Cerita Didik Nini Thowok Buat Tarian Bedhaya Hagoromo, Kolaborasi Bareng Jepang

Didik Nini Thowok dikenal sebagai seniman cross gender pertama di Indonesia. Namanya telah melegenda selama lebih dari 5 dekade.
Salah satu tarian fenomenal yang pernah dibuatnya adalah tari Bedhaya Hagoromo yang ditarikan saat opening Indonesian Dance Festival (IDF) akhir pekan lalu. Tarian yang diciptakannya berkolaborasi dengan pertunjukan non Jepang.
Kepada detikpop, Didik Nini Thowok cerita kalau kolaborasi dua negara ini hasil hibah travel grant dari Japan Foundation. Dia menyatukan dua bentuk seni klasik yakni tari Bedhaya Jawa dan Noh asal Jepang. Pada 2000, saat ke Jepang ia menemukan ada rumusan cerita dari tari Jawa dan Jepang yaitu legenda Jaka Tarub.
"Saya itu awalnya tahun 2000 belajar Noh di Jepang selama 3 bulan, ada 3 nomor tari yang dipelajari (Yuya, Momochigari, dan Hagoromo). Saat belajar Hagoromo yang artinya jubah terbang, ceritanya persis Jaka Tarub, yang Noh itu jubahnya dicuri tukang mancing," katanya di area Taman Ismail Marzuki (TIM), pada Senin (4/11/2024).

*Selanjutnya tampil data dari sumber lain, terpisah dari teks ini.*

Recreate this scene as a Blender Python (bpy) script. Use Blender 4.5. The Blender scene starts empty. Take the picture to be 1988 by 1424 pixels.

Dalam literatur Jepang, legenda tarian Hagoromo dikisahkan bidadarinya minta jubahnya dikembalikan. Tapi si tukang mancing bilang, "Aku mau lihat tarian langit, kalau dikembalikan nanti kamu pergi," kata Didik.
"Di langit tidak mengenal kata-kata bohong. Lalu gerakannya muter-muter dan terbang. Dia melihat Gunung Fuji dari atas, lalu terbang," sambungnya.
Bersama dengan Richard Emmert dan Akira Matsui, karya ini berusaha menjahit unsur-unsur estetika pada tari bedhaya dan tari noh untuk menunjukkan keterhubungan sekaligus keunikan antar-budaya.
Selain koreografi, peleburan dua tari klasik ini juga dilakukan melalui permainan musik gamelan tradisi bercorak Yogyakarta-Solo dan tetabuhan khas noh, kostum bedhaya dengan topeng dan kipas noh, dan elemen lainnya.
Usai kembali dari Jepang, Didik sempat minta izin kepada ahli tari Bedhaya dari Keraton Yogyakarta. Dia ingat sekali pernah ada tarian bedhaya yang kolaborasi dengan Cina mengambil inspirasi cerita Putri Cina.
"Saya pikir, oh boleh kolaborasi dengan Putri Cina, terjadilah ini. Pertama kali ditarikan tahun 2001, dan kemarin adalah pentas yang keempat," terangnya.
Tarian Bedhaya Hagoromo pun sudah pernah dipentaskan di depan Sultan Yogyakarta di 2004 dan dapat apresiasi positif saat Festival Cross Gender International. "Sultan menerima dan kasih apresiasi, ada tulisan yang ditulis tangannya beliau, saya simpan dan dibaca," tukasnya.
Bedhaya Hagoromo menunjukan bagaimana budaya gender direpresentasikan dan dinegosiasikan dalam konteks pertunjukan transnasional, serta mengelaborasi isu-isu budaya yang lebih luas tentang inovasi, kolaborasi, perjuangan kelas dan identitas, lokasi budaya dalam pertunjukan, serta politik representasi.